Getting to know our faculty

Assistant Professor, Brady Collins, in the Department of Political Science, received his Ph.D in Urban Planning at the University of California, Los Angeles, and an MA in Political Science at the University of Illinois, Urbana-Champaign. Having spent several years as a policy advocate in the housing and labor movement in Los Angeles, much of his teaching and research is focused on Los Angeles, though he has also studied neighborhoods in Barcelona, Tokyo, and Shanghai. His areas of expertise are in community and economic development, civic engagement, ethnic enclaves, urban governance, and social capital. More generally, Brady’s research lies at the intersection of the spatial, sociocultural, and political aspects of urbanism, and seeks to forge new relationships between the built environment and local politics. He teaches courses on public administration, public policy, qualitative methods, and urban governance in Los Angeles.

What is one thing you wish people knew about your field?

I wish people knew that simply by being a resident of a community you have knowledge and perspective that is relevant and important to policy making and local politics. Everyone can and should feel like they can get involved in shaping the community that they live in. I hope that the more exposure people get to local politics the more empowered they feel to get involved.

What amazing thing did you do when no one was around to see?

I used to work for an organization called Koreatown Immigrant Workers Alliance, also known as KIWA, which helped to pass Los Angeles’ minimum wage increase to $15 an hour and ensure that the new policy prevented wage theft. In Los Angeles, many low-wage workers, and primarily workers of color and more specifically women of color, are not paid the minimum wage and thus have their wages stolen from them. Anyways, when KIWA organized marches and protests to fight for the minimum wage increase, I dressed up in a giant papier-mache puppet that KIWA members built themselves.
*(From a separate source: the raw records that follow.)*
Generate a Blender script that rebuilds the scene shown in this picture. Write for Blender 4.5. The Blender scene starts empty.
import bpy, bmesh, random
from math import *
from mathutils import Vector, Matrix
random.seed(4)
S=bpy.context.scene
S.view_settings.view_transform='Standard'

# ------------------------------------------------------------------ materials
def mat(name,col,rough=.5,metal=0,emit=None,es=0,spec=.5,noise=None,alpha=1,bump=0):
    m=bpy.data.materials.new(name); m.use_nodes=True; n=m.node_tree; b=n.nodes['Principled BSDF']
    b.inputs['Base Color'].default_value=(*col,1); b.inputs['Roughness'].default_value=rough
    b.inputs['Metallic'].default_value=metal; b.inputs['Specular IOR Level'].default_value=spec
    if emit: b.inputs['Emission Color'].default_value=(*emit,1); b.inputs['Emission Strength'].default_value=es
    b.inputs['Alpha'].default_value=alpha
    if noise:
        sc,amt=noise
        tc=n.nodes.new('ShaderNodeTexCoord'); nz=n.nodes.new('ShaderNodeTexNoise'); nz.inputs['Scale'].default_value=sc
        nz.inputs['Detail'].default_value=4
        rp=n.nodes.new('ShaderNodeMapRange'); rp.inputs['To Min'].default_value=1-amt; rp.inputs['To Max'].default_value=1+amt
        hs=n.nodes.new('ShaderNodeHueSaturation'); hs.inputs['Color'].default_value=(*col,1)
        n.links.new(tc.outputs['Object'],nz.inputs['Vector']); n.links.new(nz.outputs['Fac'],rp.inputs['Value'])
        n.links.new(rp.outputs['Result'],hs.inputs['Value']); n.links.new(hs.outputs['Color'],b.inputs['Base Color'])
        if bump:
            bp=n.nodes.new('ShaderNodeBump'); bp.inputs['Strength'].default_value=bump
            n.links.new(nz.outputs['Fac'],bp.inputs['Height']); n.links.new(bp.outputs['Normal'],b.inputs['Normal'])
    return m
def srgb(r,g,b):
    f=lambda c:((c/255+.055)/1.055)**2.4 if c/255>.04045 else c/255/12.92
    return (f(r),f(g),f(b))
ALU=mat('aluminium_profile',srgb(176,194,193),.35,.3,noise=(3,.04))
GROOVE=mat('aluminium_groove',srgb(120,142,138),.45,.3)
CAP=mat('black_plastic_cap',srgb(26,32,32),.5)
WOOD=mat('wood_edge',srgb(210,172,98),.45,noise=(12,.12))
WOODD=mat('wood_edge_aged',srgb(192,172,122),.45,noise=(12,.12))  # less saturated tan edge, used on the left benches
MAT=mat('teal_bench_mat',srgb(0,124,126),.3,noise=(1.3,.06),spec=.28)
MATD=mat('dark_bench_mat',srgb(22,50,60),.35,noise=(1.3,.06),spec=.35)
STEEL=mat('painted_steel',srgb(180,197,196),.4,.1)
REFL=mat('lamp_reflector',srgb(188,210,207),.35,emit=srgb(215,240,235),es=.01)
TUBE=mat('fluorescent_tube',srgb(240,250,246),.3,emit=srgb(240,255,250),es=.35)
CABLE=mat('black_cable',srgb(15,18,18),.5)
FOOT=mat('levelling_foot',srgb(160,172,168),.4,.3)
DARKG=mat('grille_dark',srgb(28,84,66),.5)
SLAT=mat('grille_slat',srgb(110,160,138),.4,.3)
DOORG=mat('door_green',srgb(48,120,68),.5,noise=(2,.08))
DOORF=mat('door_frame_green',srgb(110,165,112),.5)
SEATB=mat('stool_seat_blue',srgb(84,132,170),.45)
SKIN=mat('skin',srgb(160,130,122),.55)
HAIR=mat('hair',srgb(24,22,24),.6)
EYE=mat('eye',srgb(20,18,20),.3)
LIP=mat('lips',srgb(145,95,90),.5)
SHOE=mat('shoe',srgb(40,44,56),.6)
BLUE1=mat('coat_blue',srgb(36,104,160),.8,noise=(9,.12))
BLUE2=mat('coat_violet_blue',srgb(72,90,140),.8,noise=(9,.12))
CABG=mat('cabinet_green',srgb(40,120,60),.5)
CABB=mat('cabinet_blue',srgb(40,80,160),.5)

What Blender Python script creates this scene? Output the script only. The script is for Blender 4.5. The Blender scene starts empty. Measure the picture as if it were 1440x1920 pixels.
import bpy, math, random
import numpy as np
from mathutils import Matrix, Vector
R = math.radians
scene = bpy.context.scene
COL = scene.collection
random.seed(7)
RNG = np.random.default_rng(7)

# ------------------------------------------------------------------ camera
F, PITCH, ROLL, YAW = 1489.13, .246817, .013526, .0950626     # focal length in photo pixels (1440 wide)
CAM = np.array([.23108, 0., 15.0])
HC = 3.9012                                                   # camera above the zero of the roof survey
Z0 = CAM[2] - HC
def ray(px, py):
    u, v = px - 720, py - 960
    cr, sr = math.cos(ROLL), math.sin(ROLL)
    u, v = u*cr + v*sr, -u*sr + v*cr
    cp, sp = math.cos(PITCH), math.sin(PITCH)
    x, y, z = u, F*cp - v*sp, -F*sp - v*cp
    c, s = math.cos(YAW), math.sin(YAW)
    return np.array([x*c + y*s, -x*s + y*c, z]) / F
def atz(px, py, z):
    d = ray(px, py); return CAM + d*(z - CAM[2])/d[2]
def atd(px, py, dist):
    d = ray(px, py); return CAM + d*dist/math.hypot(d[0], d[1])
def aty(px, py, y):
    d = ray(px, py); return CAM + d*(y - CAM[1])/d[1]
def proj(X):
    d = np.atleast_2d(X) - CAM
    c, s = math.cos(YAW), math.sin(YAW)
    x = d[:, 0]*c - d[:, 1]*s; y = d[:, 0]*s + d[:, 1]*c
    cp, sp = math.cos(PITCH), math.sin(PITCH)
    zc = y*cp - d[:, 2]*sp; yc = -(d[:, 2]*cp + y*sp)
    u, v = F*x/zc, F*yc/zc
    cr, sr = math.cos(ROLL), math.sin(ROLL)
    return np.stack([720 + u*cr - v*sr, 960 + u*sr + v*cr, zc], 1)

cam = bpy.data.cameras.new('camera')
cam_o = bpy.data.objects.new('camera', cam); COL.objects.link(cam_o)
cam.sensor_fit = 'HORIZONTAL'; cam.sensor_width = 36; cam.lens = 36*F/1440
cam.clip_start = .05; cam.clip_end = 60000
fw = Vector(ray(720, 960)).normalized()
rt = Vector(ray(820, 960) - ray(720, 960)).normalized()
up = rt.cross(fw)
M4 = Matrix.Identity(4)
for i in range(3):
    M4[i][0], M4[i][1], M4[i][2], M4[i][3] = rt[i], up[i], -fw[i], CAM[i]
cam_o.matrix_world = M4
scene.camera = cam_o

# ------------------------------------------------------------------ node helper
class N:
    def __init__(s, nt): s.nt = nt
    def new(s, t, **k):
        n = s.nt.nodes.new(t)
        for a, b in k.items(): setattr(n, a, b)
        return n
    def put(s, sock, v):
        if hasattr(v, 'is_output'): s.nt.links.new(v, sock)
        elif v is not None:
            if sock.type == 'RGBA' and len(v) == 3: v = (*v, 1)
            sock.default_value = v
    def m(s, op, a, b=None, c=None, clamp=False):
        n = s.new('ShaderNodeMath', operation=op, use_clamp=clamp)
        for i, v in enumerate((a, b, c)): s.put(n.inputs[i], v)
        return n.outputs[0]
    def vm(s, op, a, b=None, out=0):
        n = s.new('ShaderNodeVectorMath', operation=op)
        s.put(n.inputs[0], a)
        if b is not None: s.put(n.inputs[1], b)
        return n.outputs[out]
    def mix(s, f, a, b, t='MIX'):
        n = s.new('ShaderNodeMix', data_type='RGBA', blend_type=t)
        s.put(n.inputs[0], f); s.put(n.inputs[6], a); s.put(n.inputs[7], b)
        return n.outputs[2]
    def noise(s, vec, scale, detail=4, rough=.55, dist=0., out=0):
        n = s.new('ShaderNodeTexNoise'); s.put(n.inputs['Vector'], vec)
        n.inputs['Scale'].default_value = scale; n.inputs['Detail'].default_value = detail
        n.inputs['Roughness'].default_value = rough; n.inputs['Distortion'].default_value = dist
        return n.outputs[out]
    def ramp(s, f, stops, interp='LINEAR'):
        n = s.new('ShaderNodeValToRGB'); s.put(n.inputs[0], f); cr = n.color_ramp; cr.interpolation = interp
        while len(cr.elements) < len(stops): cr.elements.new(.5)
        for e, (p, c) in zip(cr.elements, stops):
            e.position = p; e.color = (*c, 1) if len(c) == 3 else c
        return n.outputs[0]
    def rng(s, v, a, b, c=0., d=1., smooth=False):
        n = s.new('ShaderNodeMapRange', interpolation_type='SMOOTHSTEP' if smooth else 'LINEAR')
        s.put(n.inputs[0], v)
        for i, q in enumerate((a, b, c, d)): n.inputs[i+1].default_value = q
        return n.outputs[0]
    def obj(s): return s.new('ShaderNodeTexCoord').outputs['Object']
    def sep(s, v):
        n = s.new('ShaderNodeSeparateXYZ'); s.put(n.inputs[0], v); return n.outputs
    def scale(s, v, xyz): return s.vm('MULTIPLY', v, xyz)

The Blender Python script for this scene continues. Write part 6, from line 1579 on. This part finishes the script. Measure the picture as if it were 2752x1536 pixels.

You can see it in pictures online if you search ‘KIWA protest’—it is yellow and says “Justice” on the head. People probably couldn’t tell who was inside of the puppet and dancing around, but it was me!

Where is the most interesting place you have been?

Barcelona, Spain. It is the most endlessly fascinating place I have ever been. I was inspired to study cities and urban policy after my time spent in Barcelona. The vast and conflicted history of how the city grew and changed got me thinking about the hidden stories and politics that shape the physical environment.

What is something you’ve been meaning to try but just haven’t gotten around to it?

Living in Koreatown I have become very interested in Korean food and culture. I would really like to try a dish called San-Nakji, which is live Octopus. It is is served in some restaurants near where I live and is very traditional.  I am one of those people who will try to eat anything once, so I’d like to give it shot, as degusting as it might sound.